[AIM OF THE TASK]: Extract the listing below in full, unchanged.

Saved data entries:
——

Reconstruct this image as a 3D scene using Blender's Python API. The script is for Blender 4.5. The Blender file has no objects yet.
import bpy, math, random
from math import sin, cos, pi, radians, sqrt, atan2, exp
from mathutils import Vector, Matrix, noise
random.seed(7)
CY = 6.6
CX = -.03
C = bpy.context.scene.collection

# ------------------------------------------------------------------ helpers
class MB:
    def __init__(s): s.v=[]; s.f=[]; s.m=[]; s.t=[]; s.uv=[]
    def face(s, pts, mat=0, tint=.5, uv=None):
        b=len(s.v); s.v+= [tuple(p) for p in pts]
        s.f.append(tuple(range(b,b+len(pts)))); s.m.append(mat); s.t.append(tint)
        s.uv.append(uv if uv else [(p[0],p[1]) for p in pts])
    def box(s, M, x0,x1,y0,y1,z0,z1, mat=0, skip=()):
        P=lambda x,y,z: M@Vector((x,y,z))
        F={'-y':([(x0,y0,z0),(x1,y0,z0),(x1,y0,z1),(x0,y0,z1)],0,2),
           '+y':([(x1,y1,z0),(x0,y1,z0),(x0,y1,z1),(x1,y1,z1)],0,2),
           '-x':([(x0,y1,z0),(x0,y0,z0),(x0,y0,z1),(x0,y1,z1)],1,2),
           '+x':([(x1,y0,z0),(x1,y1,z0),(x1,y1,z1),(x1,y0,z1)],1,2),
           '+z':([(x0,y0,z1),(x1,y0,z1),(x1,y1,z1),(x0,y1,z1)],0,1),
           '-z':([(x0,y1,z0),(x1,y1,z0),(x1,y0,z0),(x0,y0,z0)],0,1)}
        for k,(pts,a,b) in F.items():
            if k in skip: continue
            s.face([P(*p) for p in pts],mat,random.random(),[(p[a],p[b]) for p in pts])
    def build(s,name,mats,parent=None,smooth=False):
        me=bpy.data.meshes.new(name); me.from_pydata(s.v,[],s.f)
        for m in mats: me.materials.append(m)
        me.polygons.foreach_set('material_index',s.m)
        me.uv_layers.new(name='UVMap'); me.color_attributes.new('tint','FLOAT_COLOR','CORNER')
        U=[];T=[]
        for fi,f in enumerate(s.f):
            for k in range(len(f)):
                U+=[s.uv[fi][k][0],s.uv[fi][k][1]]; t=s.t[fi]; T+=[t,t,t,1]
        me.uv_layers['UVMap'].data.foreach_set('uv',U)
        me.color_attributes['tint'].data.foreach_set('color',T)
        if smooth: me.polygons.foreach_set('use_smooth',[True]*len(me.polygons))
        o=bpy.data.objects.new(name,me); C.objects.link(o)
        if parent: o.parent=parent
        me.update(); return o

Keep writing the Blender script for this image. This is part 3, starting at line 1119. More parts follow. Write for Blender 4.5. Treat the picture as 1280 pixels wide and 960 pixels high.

——

[COMPLETE ANSWER]:
Reconstruct this image as a 3D scene using Blender's Python API. The script is for Blender 4.5. The Blender file has no objects yet.
import bpy, math, random
from math import sin, cos, pi, radians, sqrt, atan2, exp
from mathutils import Vector, Matrix, noise
random.seed(7)
CY = 6.6
CX = -.03
C = bpy.context.scene.collection

# ------------------------------------------------------------------ helpers
class MB:
    def __init__(s): s.v=[]; s.f=[]; s.m=[]; s.t=[]; s.uv=[]
    def face(s, pts, mat=0, tint=.5, uv=None):
        b=len(s.v); s.v+= [tuple(p) for p in pts]
        s.f.append(tuple(range(b,b+len(pts)))); s.m.append(mat); s.t.append(tint)
        s.uv.append(uv if uv else [(p[0],p[1]) for p in pts])
    def box(s, M, x0,x1,y0,y1,z0,z1, mat=0, skip=()):
        P=lambda x,y,z: M@Vector((x,y,z))
        F={'-y':([(x0,y0,z0),(x1,y0,z0),(x1,y0,z1),(x0,y0,z1)],0,2),
           '+y':([(x1,y1,z0),(x0,y1,z0),(x0,y1,z1),(x1,y1,z1)],0,2),
           '-x':([(x0,y1,z0),(x0,y0,z0),(x0,y0,z1),(x0,y1,z1)],1,2),
           '+x':([(x1,y0,z0),(x1,y1,z0),(x1,y1,z1),(x1,y0,z1)],1,2),
           '+z':([(x0,y0,z1),(x1,y0,z1),(x1,y1,z1),(x0,y1,z1)],0,1),
           '-z':([(x0,y1,z0),(x1,y1,z0),(x1,y0,z0),(x0,y0,z0)],0,1)}
        for k,(pts,a,b) in F.items():
            if k in skip: continue
            s.face([P(*p) for p in pts],mat,random.random(),[(p[a],p[b]) for p in pts])
    def build(s,name,mats,parent=None,smooth=False):
        me=bpy.data.meshes.new(name); me.from_pydata(s.v,[],s.f)
        for m in mats: me.materials.append(m)
        me.polygons.foreach_set('material_index',s.m)
        me.uv_layers.new(name='UVMap'); me.color_attributes.new('tint','FLOAT_COLOR','CORNER')
        U=[];T=[]
        for fi,f in enumerate(s.f):
            for k in range(len(f)):
                U+=[s.uv[fi][k][0],s.uv[fi][k][1]]; t=s.t[fi]; T+=[t,t,t,1]
        me.uv_layers['UVMap'].data.foreach_set('uv',U)
        me.color_attributes['tint'].data.foreach_set('color',T)
        if smooth: me.polygons.foreach_set('use_smooth',[True]*len(me.polygons))
        o=bpy.data.objects.new(name,me); C.objects.link(o)
        if parent: o.parent=parent
        me.update(); return o

Keep writing the Blender script for this image. This is part 3, starting at line 1119. More parts follow. Write for Blender 4.5. Treat the picture as 1280 pixels wide and 960 pixels high.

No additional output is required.